My wild heart.

There’s something perfect about sitting by a fire while the wind rustles leaves and the world quiets down. The sun’s absence reminds me that stars still sparkle with a fire much mightier than the one before me which crackles with summer delight. The freeway rumbles from a few miles away and if you wait for it, in the stillness of the blackest time of night, the train’s whistle faints near the ocean. Laughter echoes in the twilight; smiles glow in the firelight.

This moment is beautiful and nearly perfect, but as I close my eyes and dream, my thoughts wander to a place under different stars. To arms that make me feel safe; eyes that show me how much I am worth; and a smile that reflects my own, laughs with me and reminds my heart of every beautiful thing that surrounds it.

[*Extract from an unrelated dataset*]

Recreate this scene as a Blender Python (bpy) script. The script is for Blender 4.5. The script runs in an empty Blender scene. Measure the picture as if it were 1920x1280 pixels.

Embers escape from dying logs and I dream of escaping from here. I wonder if someday I’ll float away along with the wind, and be carried back to those arms. I wonder where God will take this heart of mine. I have wishes and dreams; I keep hoping and praying. Like the heart of the flame, my heart is wild with dreams and passion. And I pray, Lord, where will you take this wild heart of mine? Where will this passion thrive? Where will these dreams be given life? Where do you want me, oh Lord of my wild, wild heart?

The smoke dances with the wind while the fire flickers and dies as the night carries on, but the dreams in my heart still burn with the strength of a wild fire. Lord, let my wild heart seek you with all the strength she has. And in seeking you, I pray you carry my heart like embers in the wind, lost in freedom and the beauty of dreams that never end.